For most independent retailers, there is always the constant pressure of reacting and adjusting to what Big Box and Internet Giants are offering the consumer. And, as you are well aware, that is typically low price points and near-instant delivery. But, I think that if you play to your strengths, you’ll find that you have much more to offer when it comes to your core competencies. Here are a few areas I always suggest to our buying group members to focus on.

Know your market position. Our buying group is composed of an assortment of luxury, high-tech, high-service, high-touch operations. Meaning we are somewhat exclusive by nature and we have a high bar to meet as it pertains to fulfilling our brand promise. Our clients’ expectations of what to expect when they step into our world are quite high. And everything we do should reinforce that message.

Know your customers. For most specialty retailers, you’re really delivering solutions and products one customer at a time. That means your retail space and staff need to personalize everything from when that customer enters your store, to how they are greeted, and how you focus on their individual needs. This carries over to the questions you ask, the various solutions you run down with the customer, and ultimately, how you present a customized, personalized solution that meets or exceeds expectations.

You hear people talk about the experience economy. But it is not just about letting customers touch and feel and play with products in your store. The experience economy is also about delivering a great retail shopping experience. Delivering to the customer exactly what they need, even if they weren’t aware that that was the solution that best fit their expectations.

In order to exceed expectations, you need to know your customer. Which means you need to focus all of your attention on them, one sale at a time.

Deliver the experience. It’s no longer enough to sell via a conference room and PowerPoint presentation. Rethink your showroom or retail space in order to show people what they don’t know they don’t know. Demonstrate products that customers haven’t necessarily thought about, in a hands-on fashion. This drives excitement and opens the door to conversations about what the right solution actually is to meet customer expectations.

Social media and market awareness. The bottom line is that we are not mass retailers and our media spend has to be targeted at our customers. So go local. If you understand who your customer is, then you know where to find them online. Local events, community news, comparative brands they shop for – these are all micro targets that your social media manager can target and tie into. Your SEO keyword search patterns should optimize local instead of global. And then translate that messaging over your social channels.

And speaking about social channels of communication, continue to evaluate which platforms you are posting on. Again, you should be evaluating which platforms your customers are on – because that’s where you’re going to find them!

Don’t be afraid of product evolution and change. Take a step back and do a quick business evaluation. What did your business look like five years ago? What’s changed? And where do you think it’s going to be in the next few years?

One of the best pieces of advice I would give is to not be afraid of change. It’s inevitable. You have to constantly look at product evolution and ask yourself if these are the tools you need to meet customer expectations.

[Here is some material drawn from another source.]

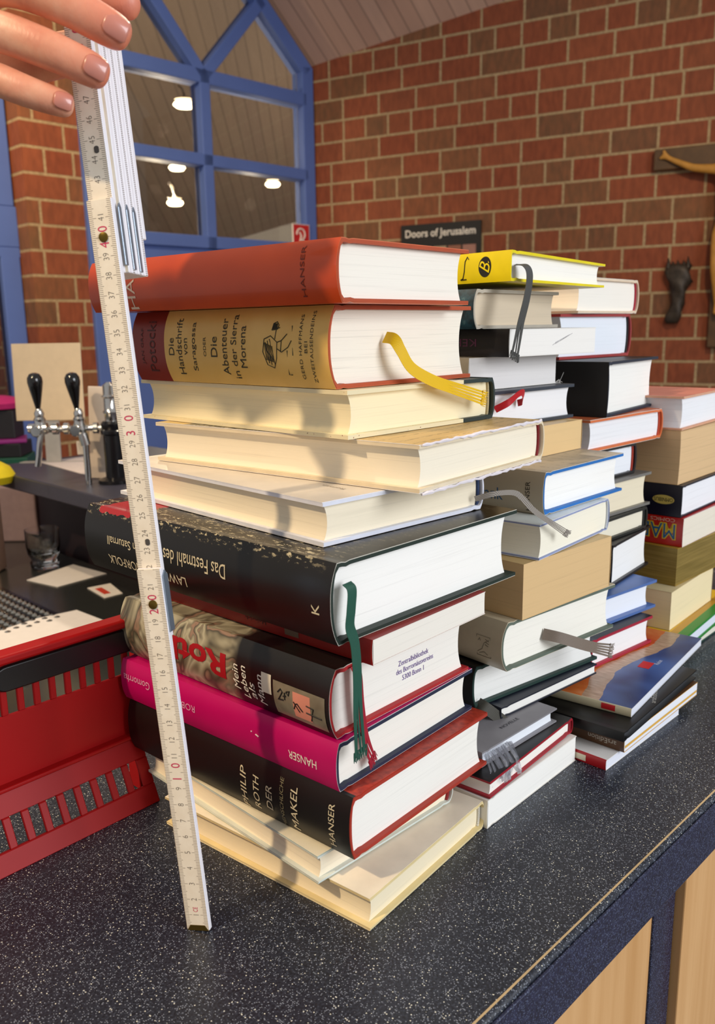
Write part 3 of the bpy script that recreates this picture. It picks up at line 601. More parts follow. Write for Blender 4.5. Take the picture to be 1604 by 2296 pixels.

Embrace new categories if they add to the solutions you can offer your clients to stand out from the cookie-cutter mentality of big box. Consider new services that enhance and differentiate you from the pack.

In order to stay relevant and unique in your market, you have to realize that you are the specialist. You have to begin by defining who your customer is and how to personalize and tailor solutions for them they might have never considered. Deliver an exciting and innovative retail experience. Speak to them personally across your social media channels. Continually evaluate your product and service mix so you have the right tools in your toolbox. If you focus on your strengths, you will continue to be an invaluable resource and solutions provider.